The all singing, all dancing blog of Alex Guite

Sunday, April 09, 2006

Should probably be working...

Caught up in the emotion of seeing a perfectly good toothbrush blown out of an open window to an untimely end, I may have allowed myself to exaggerate some details of this incident in my last post.
One assertion on which I would like to put the record straight is my claim that I was "pondering over many quaint and curious volume of forgotten lore". I was doing no such thing. I was in fact reading Moondust, allegedly written by housemate my Andrew Smith, although I'm suspicious of this claim. I think it was just a marketing technique to make Andrew buy it.
Questions of authorship aside, whoever wrote it certainly penned an engaging read. Although the occasionally conversational tone and fluid references to popular culture sometimes tricked me into thinking that I was reading a 350 page magazine article which would have been well at home in G2, it was nonetheless insightful. The book's central thesis is that of the twelve men who have walked on the moon, nine of whom are still alive, soon there will be no living person who has had the experience of standing on the moon, looking back a quarter of a million miles to Earth.
With the aim of meeting and interviewing those surviving nine men, Smith explores the effect the lunar landings had on them (namely, how can you top walking on the moon with most of the world watching?) and, most interestingly, offers fascinating insights about what exactly drove humans to the moon. Ultimately for Smith, the lunar landings are as much about what they told us about the moon, as what they told us about ourselves.

In other news, there has been alot of hilarity this week with UKIP, after Cameron described them as "fruitcakes, loonies and closet racists mostly". They certainly seem bafflingly proud that they have a Hitler quote as part of a random selection which greets visitors to their website (alongside the obligatory Churchill quotes, a perplexing quote from TV personality and well known political commentator Carol Vordeman and a whole bunch of quotes by that inspirational speaker, Jeffrey Titford MEP). Meanwhile Tory MP Bob Spink made an inexplicable contribution to the debate when he suggested that "UKIP supporters are no more racist than Tories were in the last election". Sorry, what? Well if there was any doubt about the fruitcake and loony charge it must have been crushed by the weight of Nigel Farage's amoured personnel carrier as he pulled up outside the Tory party conference, punning about parking UKIP's tanks on Cameron's lawn and delivering an 'impromptu' speech to about 30 UKIP supporters wearing Union Jack hats. How Churchillian of him.

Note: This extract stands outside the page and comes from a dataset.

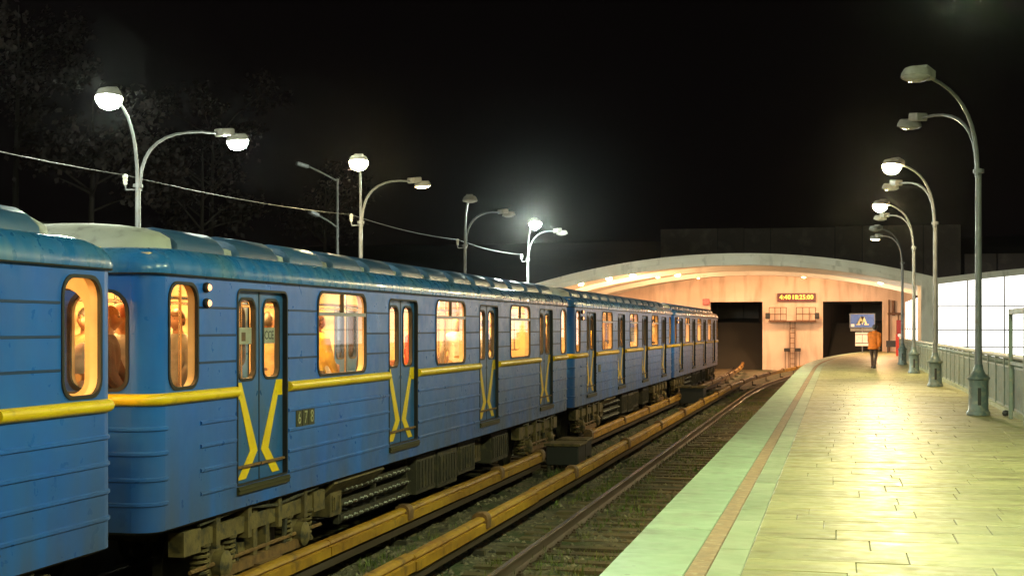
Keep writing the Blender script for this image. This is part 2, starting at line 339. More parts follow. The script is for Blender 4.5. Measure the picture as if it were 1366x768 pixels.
# yellow-covered third rails
CP = [(-.075,.13),(-.075,.25),(-.065,.295),(-.035,.315),(.035,.315),(.062,.3),(.072,.272),(.045,.26),(.045,.24),(.082,.233),(.084,.13),(.06,.12),(-.06,.12)]
BP = [(-.105,.16),(-.11,.27),(-.09,.33),(-.045,.36),(.045,.36),(.09,.33),(.11,.27),(.105,.16)]
def third_rail(x0, f, y0, y1, label, seg=4.3, ph=0):
    t = thing('third_rail', label, 'third rail', (x0, 0, 0), 0, 'yellow covered third rails between the tracks')
    ys_ = [y0]; y = y0 + ph if ph else y0 + seg
    while y < y1-.5: ys_.append(y); y += seg + random.uniform(-.5,.5)
    ys_.append(y1)
    for a, b in zip(ys_, ys_[1:]):
        m_ = (a+b)/2 + random.uniform(-.4,.4)
        for u, v in ((a, m_), (m_, b)):
            n = max(1, int((v-u)/3)); dz = random.uniform(-.006,.006); dx = random.uniform(-.006,.006)
            l_ = [[(f(w)+p+dx, w, q+dz) for p, q in CP] for w in [u+.012+(v-u-.024)*i/n for i in range(n+1)]]
            MB().loft(l_, caps=(True, True)).build('cover', M['cover'], t)
    for a in ys_:
        br = MB(); w = .1
        br.loft([[(f(a)+p, a-w, q) for p, q in BP], [(f(a)+p*1.03, a-w*.3, q+.008) for p, q in BP], [(f(a)+p*1.03, a+w*.3, q+.008) for p, q in BP], [(f(a)+p, a+w, q) for p, q in BP]], caps=(True, True))
        b = br.build('bracket_cap', M['cap'], t, smooth=40)
        pb = MB().box(f(a)-.17, f(a)-.12, a-.05, a+.05, -.25, .2); pb.box(f(a)-.17, f(a)+.05, a-.04, a+.04, -.2, -.13); pb.build('bracket', M['under'], b)
    MB().box(-.035, .035, y0, min(y1, 70), .0, .085).build('contact_rail', M['rail'], t)
    return t
random.seed(12)
third_rail(-4.5, cv, 5.4, 108, 'ochre covered third rail closer to the platform, unbroken up to the tunnel pier', 6.1, 5.9)
third_rail(-5.72, lv, 5.4, 11.0, 'nearest ochre third rail at the bottom edge of the photo', 5)
third_rail(-5.72, lv, 12.3, 26.6, 'ochre third rail run beside the train up to the dark cable box', 4.9, 5.6)
third_rail(-5.72, lv, 32.2, 51, 'ochre third rail run between the two dark cable boxes', 5.2)
third_rail(-5.72, lv, 54, 100, 'far ochre third rail run leading into the left tunnel mouth', 5.2)
# track side cable boxes
def cable_box(x, y, label, s=1):
    t = thing('cable_box', label, 'cable box', (x, y, -.2), 0, 'dark cable boxes between the tracks')
    MB().box(-.38*s, .38*s, -.45*s, .45*s, .16, .62*s).build('body', M['black'], t, bev=.015)
    MB().box(-.43*s, .43*s, -.5*s, .5*s, .62*s+.002, .68*s).build('lid', M['dusty'], t, bev=.012)
    for a in (-.32, .32):
        for b in (-.38, .38): MB().box(a*s-.03, a*s+.03, b*s-.03, b*s+.03, -.1, .16).build('leg', M['under'], t)
    MB().tube([(.1, .45*s, .4), (.12, .7*s, .42), (.15, .9*s, .15), (.2, 1.3*s, .02)], .03, 6).build('cable', M['rubber'], t, smooth=60)
    return t
cable_box(-5.45, 28.0, 'big dark cable box in the gap of the third rail, nearer to the viewer', .88)
cable_box(-5.6, 29.8, 'low dark cable box just behind the nearest cable box', .8)
cable_box(-5.3, 52.3, 'dark cable box beside the farther metro cars near the tunnel', 1.15)
for x, y, lb in ((-2.9, 74, 'small white marker stone in the far track, left of a pair'), (-2.45, 74.2, 'small white marker stone in the far track, right of a pair')):
    tag(MB().lathe([(.1,-.2),(.11,.02),(.07,.09),(.0001,.1)], (x+.45, y, 0), 10).build('marker_stone', M['white_plastic'], smooth=50), lb, 'marker stone', 'white marker stones in the track')
random.seed(5)
# right platform
pl = MB(); ysp = [-12, 0, 20, 40, 57] + [60+4*k for k in range(18)]
sec = lambda y: [(EDGE+cv(y), y, PLAT-.012), (EDGE+.001+cv(y), y, PLAT-.16), (EDGE+.16+cv(y), y, PLAT-.17), (EDGE+.17+cv(y), y, -.5), (8, y, -.5), (8, y, PLAT-.012)]
P = tag(pl.loft([sec(y) for y in ysp], caps=(True, True)).build('platform', M['joint']), kind='structure')
def slab(mb, x0, x1, y0, y1, dz=0, g=.005, gy=None):
    gy = g if gy is None else gy; z = PLAT+dz; c = lambda y: cv(y); h = .02
    tl = random.uniform(-.0015, .0015)
    v = []
    for i, zz in ((0, z-h-.004), (0, z-.004), (.004, z)):
        for x, y in ((x0+g+i, y0+gy+i), (x1-g-i, y0+gy+i), (x1-g-i, y1-gy-i), (x0+g+i, y1-gy-i)): v.append((x+c(y), y, zz + (tl if x > (x0+x1)/2 else -tl)))
    mb.add(v, [(0,1,5,4),(1,2,6,5),(2,3,7,6),(3,0,4,7),(4,5,9,8),(5,6,10,9),(6,7,11,10),(7,4,8,11),(8,9,10,11)])
XB = (EDGE, -.985, -.845, -.62, 3.32)
NEAR, PEND = 21.5, 123
stuff = {k: MB() for k in ('slab','edge','band','strip')}
def lay(kind, name, y, *a, **k):
    if y < NEAR:
        mb = MB(); slab(mb, *a, **k); o = mb.build(name, M[kind], P)
    else: slab(stuff[kind], *a, **k)
y = 6.2
while y < PEND: lay('edge', 'edge_stone', y, XB[0], XB[1]-.002, y, y+1.25, g=.003, gy=.003, dz=random.uniform(-.0015,.0015)); y += 1.25
y = 6.2
while y < PEND: h = random.uniform(.9,1.3); lay('strip', 'strip_tile', y, XB[1], XB[2], y, y+h, dz=.001, g=.003); y += h
y = 6.2
while y < PEND: h = random.choice((.42,.55,.7,.85)); lay('band', 'band_stone', y, XB[2], XB[3], y, y+h, dz=random.uniform(-.002,.002), g=.004); y += h
y = 6.2
while y < PEND:
    h = random.choice((.34,.44,.52)); x = XB[3]
    if y > 60: h *= 2
    x1 = XB[4] if y < 76 else XB[4]+3.2
    first = True
    while x < x1-.05:
        w = random.choice((.7,.9,1.15,1.3)) if y < NEAR else random.choice((1.1,1.4)); w = min(w, x1-x)
        if first: w *= random.uniform(.4,1); first = False
        if x1-x-w < .3: w = x1-x
        lay('slab', 'paving_slab', y, x, x+w, y, y+h, dz=random.uniform(-.0025,.0025), g=random.choice((.002,.003,.005)), gy=random.choice((.001,.002,.004))); x += w
    y += h
for k, m_ in stuff.items(): tag(m_.build({'slab':'far_paving','edge':'far_edge_stones','band':'far_band_stones','strip':'far_strip_tiles'}[k], M[k], P), kind='stuff')
# far platform behind the train
tag(MB().box(-20, -8.72, -12, 96, -.5, PLAT).build('platform', M['concrete']), kind='structure')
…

Inside the conference hall, Cameron continued his new strategy of down playing his party's electoral chances, insisting that they have 'a mountain to climb'. Am I the only one thinking that in fact what he's saying is "oh, go on, vote for us, it'll be OK, because we won't win"?

I should get back to work now: I have a lot to do before the apparently secular Imperial College closes for Easter.

2 Comments:

At Tuesday, April 18, 2006 9:11:00 PM, Anonymous Anonymous said...

I am simply leaving this comment to prove that when I do, I use my name.

 
At Thursday, April 20, 2006 10:14:00 PM, Blogger Alex said...

In doing so you have proved that you are indeed a Prince amongst men.